Recently I was on a plane seated between my past and my future self. On my left was a young woman with a nine month old baby and on my right was an older lady who reported to have a forty year old son.
The younger woman had two other children (not with her) and the baby was very interested in me. She was petting me and feeling my watch and tattoos. The older lady was sweet to the cabin staff and looked to me to be in her seventies. And as I sat there, just shy of my forty-eighth birthday, on a trip home from having visited my twenty-three (and a half) year old son, I thought of the odd circumstances of seeing twenty years into my past and my future.
I have often thought of how much I would love a single day to hold those babies again or to hear the endless questions of a four year old or a nine year old, while simultaneously never wanting to do that ever again. The toil and energy; the slow days and fast years of having young children. The need to be “on” and aware that your every action and raised voice could sear into the memory of these children for better or worse.
The young mother apologized for her daughter touching and being in my space and I told her it was absolutely no bother. I held my arm up for this little twerp to fondle while I read my book. Keeping her tiny hands and mind occupied with me was the least I could do to help this mother and keep her baby engaged. (I suffer cuteness-aggression and it truly was all I could do not to want to squeeze this baby myself) I loved that I was entertaining to her without having to do a thing. It was no effort at all.
The older lady greeted the young mother and called her baby “he” and the mother calmly did her best to reply using “she” but it wasn’t received so “he” it was. I found this hilarious and very sweet. The mother didn’t outright correct the lady but the lady also wasn’t bothering to actually listen to the “she” noted several times. I can only assume that her having a son was part of the generalizing, and I felt camaraderie in knowing that I probably would have done the same as the young mother because who cares, there is no need to correct this minor error in a minor interaction. Sweet, none the less.
I don’t often feel “middle aged” and work hard to be fit and healthy. But time does certainly march on and someday I might be so lucky to talk about my forty something kids while mis-gendering a baby on a plane.
My oldest has lived away from home for four years now and my youngest is currently on a trip in Europe with a friend’s family. I never want to be twenty again but oh; to start all over! I have such envy for these two; and fear. I hate to know that they will suffer and thrive, love and lose. I die with anticipation of their lives and the struggles and growth that they have yet to experience. It is often hard to recognize that I am experiencing this life for the first time, just as they are, just as my own mother is. I have wisdom about so many things but am a stumbling fawn about so many others.

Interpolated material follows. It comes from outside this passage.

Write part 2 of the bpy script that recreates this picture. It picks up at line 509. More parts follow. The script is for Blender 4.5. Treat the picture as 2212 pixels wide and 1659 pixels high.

We raise these people to no longer need us and hope instead that they choose us anyway. I see it now as such a gift to have adult children. To talk like friends and hear dating, sex, friendship and work details. I am astounded at the depth and reflection these kids have. I like to have moments where I take some ownership of helping build such beings, but oftentimes I do think they kind of just come out that way; and we hopefully guide them a bit and make them (hopefully) not assholes.
I do not think of myself as a very “chill” person because my head has near constant racket and I experience emotions with tsunami force, but I suppose I am chill in many regards. I think the part of me that was raised “free range”; with little management, has made me also become a parent who is super nosy while also rarely involved. I am nosy about everything, so as far as my kids go, I guess that’s part of the package, while I simultaneously don’t require more than proof of life messages here and there.
Time has crept up slowly and also like a tornado. I have discovered that I still have unresolved habits or issues and that I sometimes don’t recognize myself in photos where I look like “somebody’s mom”. And seeing the twenty-years-ago me on one side and the twenty-years-ahead me on the other, is a stark reminder to cherish and build; explore and grow. It strikes the inside part of me that desperately wants to take in every sunny day and not waste a moment before its winter again. I suppose that as much as I fear the passing of time, I value it also. I want to see and do and be all of the things.
Meanwhile I appreciate that strange babies want to pet me and my own strange babies may someday be seated next to their future selves while holding a nine month old who is petting a previously young mom who now has her own twenty-somethings that she gets proof of life messages from here and there, who she gets to have big discussions with (and who are hopefully not assholes).